The Paris court had found Pasqua guilty of bribed weapons sales to Angola while the African country was in the midst of a vicious civil war in the 1990s. His sentence included one year in prison without parole, a two-year suspended term and a 100-thousand-euro fine.

Pasqua, currently a senator for the Hauts-de-Seine near Paris, announced his request to lift state secrets on France 2 television channel on Tuesday evening.

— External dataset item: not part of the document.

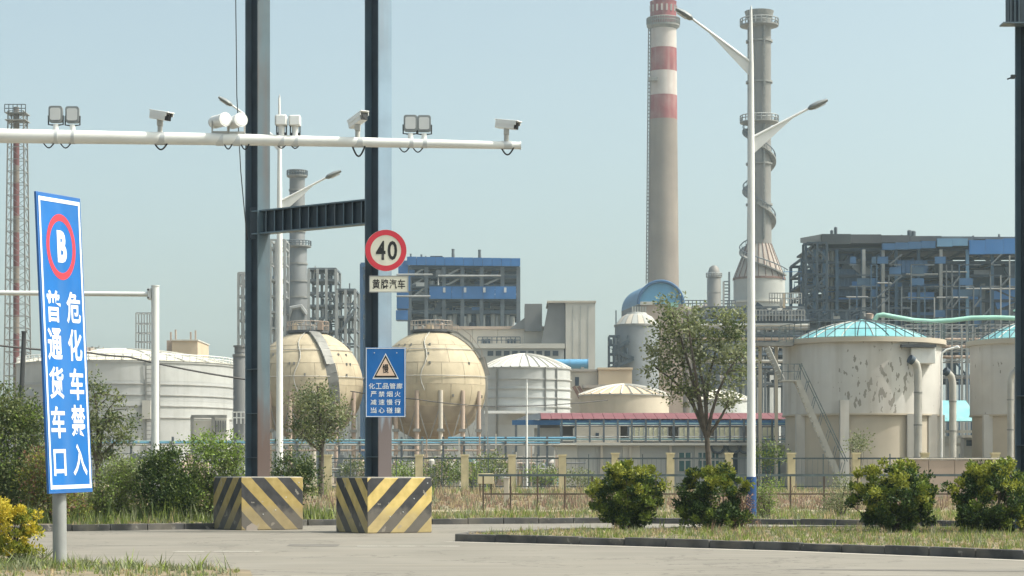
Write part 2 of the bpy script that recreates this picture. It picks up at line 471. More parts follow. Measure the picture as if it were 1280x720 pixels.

Pasqua said that, during the Angolan civil war, the sales were known to French government leaders all the way up to President Jacques Chirac. “[He] was informed, the prime minister was informed, and so were most of the cabinet,” Pasqua said, calling the verdict “incomprehensible”.

42 defendants

“What on earth am I doing here in this Angola trial?” Pasqua was quoted as asking, astonished. He continues to claim his innocence. The former minister is one of 42 Angolagate defendants, and among them, just six were acquitted – including Jacques Attali, an advisor to former French President François Mitterand.

Other “power players” in the trial were among the 12 defendants sentenced to jail terms. Businessman Pierre Falcone and his Russian-born Israeli associate Arkadi Gaydamak received six years without the possibility of parole, the maximum sentence the court could impose. Their lawyers have also announced an appeal. Pasqua’s former advisor, Jean-Charles Marchiani, was given 15 months without parole.

Jean-Christophe Mitterrand, 62, who in the early 1990s served as an advisor on Africa to his president father, was given a two-year suspended sentence and a 375,000-euro fine for receiving embezzled funds from the illegal arms sales.

These court proceedings are not the only ones that 82-year-old Pasqua still faces. He is required to answer charges in three other separate outstanding cases of corruption and misuse of state assets.